■ **What is asked**:
Give every line of the material again, exactly as written.

##### Dataset extract

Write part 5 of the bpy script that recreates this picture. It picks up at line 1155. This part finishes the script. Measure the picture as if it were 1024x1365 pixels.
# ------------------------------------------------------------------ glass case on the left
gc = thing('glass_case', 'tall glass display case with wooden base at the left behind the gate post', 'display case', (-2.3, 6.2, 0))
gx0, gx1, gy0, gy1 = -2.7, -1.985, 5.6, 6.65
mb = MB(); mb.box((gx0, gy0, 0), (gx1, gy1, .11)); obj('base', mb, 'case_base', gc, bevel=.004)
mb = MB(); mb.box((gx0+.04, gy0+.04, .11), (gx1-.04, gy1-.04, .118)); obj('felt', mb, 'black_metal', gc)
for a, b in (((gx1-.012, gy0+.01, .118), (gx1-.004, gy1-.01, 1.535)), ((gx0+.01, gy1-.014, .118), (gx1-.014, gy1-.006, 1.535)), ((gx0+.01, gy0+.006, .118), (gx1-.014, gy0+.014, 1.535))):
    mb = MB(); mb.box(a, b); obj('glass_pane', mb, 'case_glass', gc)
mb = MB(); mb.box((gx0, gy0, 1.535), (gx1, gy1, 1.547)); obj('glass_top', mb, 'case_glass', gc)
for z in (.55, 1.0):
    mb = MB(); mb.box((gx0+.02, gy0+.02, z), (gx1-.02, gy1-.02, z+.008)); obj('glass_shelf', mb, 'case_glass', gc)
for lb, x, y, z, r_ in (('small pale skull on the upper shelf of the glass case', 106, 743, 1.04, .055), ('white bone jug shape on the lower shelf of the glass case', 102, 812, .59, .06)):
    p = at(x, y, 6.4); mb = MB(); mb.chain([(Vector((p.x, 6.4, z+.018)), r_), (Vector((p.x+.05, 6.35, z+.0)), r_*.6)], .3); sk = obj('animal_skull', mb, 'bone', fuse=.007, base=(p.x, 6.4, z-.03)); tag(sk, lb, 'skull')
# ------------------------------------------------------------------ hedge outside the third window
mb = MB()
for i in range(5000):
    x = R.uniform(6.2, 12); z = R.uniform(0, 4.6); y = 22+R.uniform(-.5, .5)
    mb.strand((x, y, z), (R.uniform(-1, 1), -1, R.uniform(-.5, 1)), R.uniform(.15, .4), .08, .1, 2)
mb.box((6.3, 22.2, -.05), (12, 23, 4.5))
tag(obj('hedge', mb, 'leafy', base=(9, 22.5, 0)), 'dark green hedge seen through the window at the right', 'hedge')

##########

■ **Answer to this task**:
Write part 5 of the bpy script that recreates this picture. It picks up at line 1155. This part finishes the script. Measure the picture as if it were 1024x1365 pixels.
# ------------------------------------------------------------------ glass case on the left
gc = thing('glass_case', 'tall glass display case with wooden base at the left behind the gate post', 'display case', (-2.3, 6.2, 0))
gx0, gx1, gy0, gy1 = -2.7, -1.985, 5.6, 6.65
mb = MB(); mb.box((gx0, gy0, 0), (gx1, gy1, .11)); obj('base', mb, 'case_base', gc, bevel=.004)
mb = MB(); mb.box((gx0+.04, gy0+.04, .11), (gx1-.04, gy1-.04, .118)); obj('felt', mb, 'black_metal', gc)
for a, b in (((gx1-.012, gy0+.01, .118), (gx1-.004, gy1-.01, 1.535)), ((gx0+.01, gy1-.014, .118), (gx1-.014, gy1-.006, 1.535)), ((gx0+.01, gy0+.006, .118), (gx1-.014, gy0+.014, 1.535))):
    mb = MB(); mb.box(a, b); obj('glass_pane', mb, 'case_glass', gc)
mb = MB(); mb.box((gx0, gy0, 1.535), (gx1, gy1, 1.547)); obj('glass_top', mb, 'case_glass', gc)
for z in (.55, 1.0):
    mb = MB(); mb.box((gx0+.02, gy0+.02, z), (gx1-.02, gy1-.02, z+.008)); obj('glass_shelf', mb, 'case_glass', gc)
for lb, x, y, z, r_ in (('small pale skull on the upper shelf of the glass case', 106, 743, 1.04, .055), ('white bone jug shape on the lower shelf of the glass case', 102, 812, .59, .06)):
    p = at(x, y, 6.4); mb = MB(); mb.chain([(Vector((p.x, 6.4, z+.018)), r_), (Vector((p.x+.05, 6.35, z+.0)), r_*.6)], .3); sk = obj('animal_skull', mb, 'bone', fuse=.007, base=(p.x, 6.4, z-.03)); tag(sk, lb, 'skull')
# ------------------------------------------------------------------ hedge outside the third window
mb = MB()
for i in range(5000):
    x = R.uniform(6.2, 12); z = R.uniform(0, 4.6); y = 22+R.uniform(-.5, .5)
    mb.strand((x, y, z), (R.uniform(-1, 1), -1, R.uniform(-.5, 1)), R.uniform(.15, .4), .08, .1, 2)
mb.box((6.3, 22.2, -.05), (12, 23, 4.5))
tag(obj('hedge', mb, 'leafy', base=(9, 22.5, 0)), 'dark green hedge seen through the window at the right', 'hedge')